Bu memleketin başına, son 20 – 30 yıldır gelen ne kadar bela varsa, bunları sadece ve sadece siyasetçilere ve bugünün siyasi iktidarına fatura etmenin haksızlık olduğuna inanıyorum. Elbette ki bu ülkede yaşayan (kendilerine oy vermiş insanlar da dahil) herkesin yaşamlarını kâbusa çeviren politikalarını, A’dan Z’ye her şeyi neredeyse 100 yıl geriye götürmelerini, ağır bir yıkıma imza attıklarını inkâr etmek değil amacım.
Önce Simavi ailesi, ardından Doğan ailesi, şimdi de Demirören ailesinin destekleri ile olağanüstü konforlu koşullarda Hürriyet’in başında “gazeteciliğin katledilmesi anlamına gelecek” bir yığın işe imza atmış bulunan bu kişi, sadece Hürriyet’in “güvenilir, haber veren özgürce yorum yapılabilen” kimliğini mezara gömmekle kalmamış, “işe aldıkları, liyakatsiz biçimde köşe teslim ettikleri ve haksız yere işten kovdukları” ile adeta bir yıkım – kıyım makinesi olarak da tarihe geçmiştir.

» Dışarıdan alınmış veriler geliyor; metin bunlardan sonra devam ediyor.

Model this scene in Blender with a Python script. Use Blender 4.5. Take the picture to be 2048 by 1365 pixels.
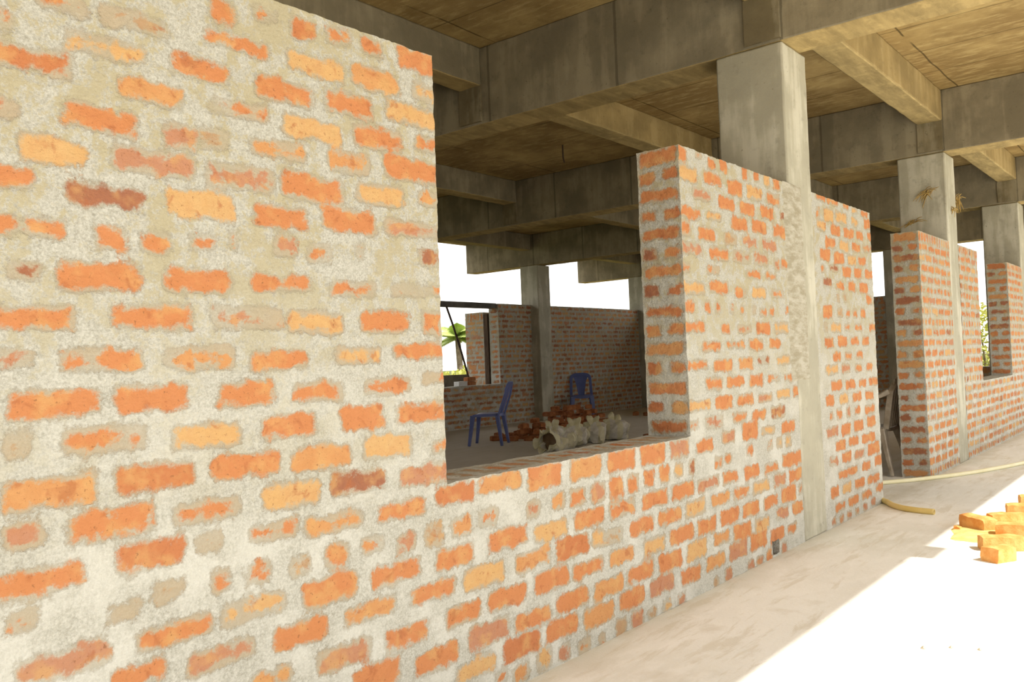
import bpy, math, random
import numpy as np
from mathutils import Vector, Matrix, noise
for o in list(bpy.data.objects): bpy.data.objects.remove(o)
SC = bpy.context.scene
COL = SC.collection

# ---------------------------------------------------------------- camera, light, exposure
def make_camera():
    yaw, pitch, roll = (math.radians(a) for a in (50.4726, 1.4974, -2.1897))
    F = Vector((math.sin(yaw)*math.cos(pitch), math.cos(yaw)*math.cos(pitch), math.sin(pitch)))
    Rt = Vector((math.cos(yaw), -math.sin(yaw), 0)); U = Rt.cross(F)
    R2 = Rt*math.cos(roll) + U*math.sin(roll)
    U2 = -Rt*math.sin(roll) + U*math.cos(roll)
    cam = bpy.data.cameras.new('camera'); ob = bpy.data.objects.new('camera', cam); COL.objects.link(ob)
    m = Matrix((R2, U2, -F)).transposed().to_4x4()
    m.translation = Vector((0, -1.9187, 1.122))
    ob.matrix_world = m
    cam.sensor_width = 36; cam.lens = 1700.87/2048*36; cam.clip_start = .05; cam.clip_end = 500
    SC.camera = ob
make_camera()
W = bpy.data.worlds.new('hazy_sky'); SC.world = W; W.use_nodes = True
bgn = W.node_tree.nodes['Background']; bgn.inputs[0].default_value = (1.0, .985, .95, 1); bgn.inputs[1].default_value = 1.5
sun = bpy.data.lights.new('sun', 'SUN'); sun.energy = 4.5; sun.angle = math.radians(.6); sun.color = (1, .97, .91)
so = bpy.data.objects.new('sun', sun); COL.objects.link(so)
so.rotation_euler = Vector((.03, -.67, 1.0)).to_track_quat('Z', 'Y').to_euler()
so.location = (6, -8, 14)
SC.view_settings.view_transform = 'Standard'; SC.view_settings.look = 'None'
SC.view_settings.gamma = 1; SC.view_settings.use_curve_mapping = False
SC.view_settings.exposure = .43

# ---------------------------------------------------------------- helpers
def tag(o, label, cat, group=None, kind=None):
    o['label'] = label; o['category'] = cat
    if group: o['group'] = group
    if kind: o['kind'] = kind
    return o
def empty(name, label, cat, loc=(0,0,0), rz=0, group=None):
    o = bpy.data.objects.new(name, None); COL.objects.link(o); o.location = loc; o.rotation_euler = (0,0,rz)
    o.empty_display_size = .1
    return tag(o, label, cat, group)
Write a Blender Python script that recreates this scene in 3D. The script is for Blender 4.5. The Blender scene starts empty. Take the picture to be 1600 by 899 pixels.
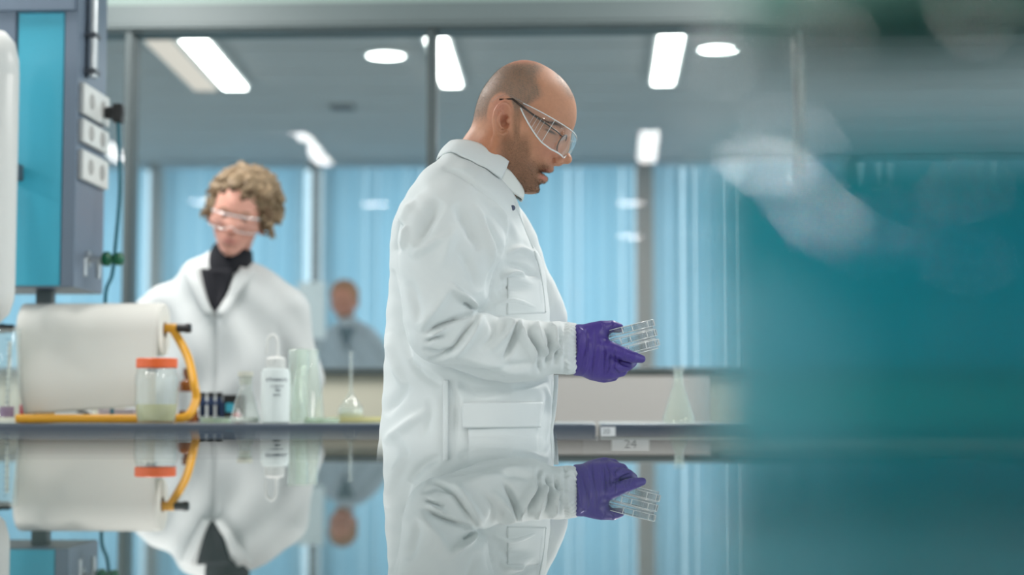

Hafta başında “kullanım/raf ömrünü” tamamlayarak gönderilen “Bugs Bunny” lakaplı bu şahıs, kendisinin ve patronlarının “rahat ve huzurlu yaşam sürmesi uğruna” çok can yakmış ve çok ah almış, haliyle çok da düşman kazanmıştır.
Bu niteliğine vurgu yaparak, 2001 yılında bir köşe yazısında kendi kullandığı ünlü bir sözü ile bağlayalım:
- “Uzun süre bir derenin başında oturursanız, düşmanlarınızın cesetlerinin önünüzden geçtiğini görürsünüz.”
Önlerinden geçerken, seyredenlerin zerre kadar yüreklerinin sızlamayacağı – titremeyeceği bir cesetten, bir “zavallı mevtadan”, arkasından kimsenin ağlamayacağı bir yaşayan ölüden söz ediyoruz.
Hürriyet’ler, işbirlikçi medya patronları, Ertuğrul’lar ve bunların yolundan giden, bunlara heveslenen, bunları kopyalamak, taklit etmek veya klonlamak hevesi içinde olan, geçmiş ve gelecekteki benzerleri; Hepinize ders olsun.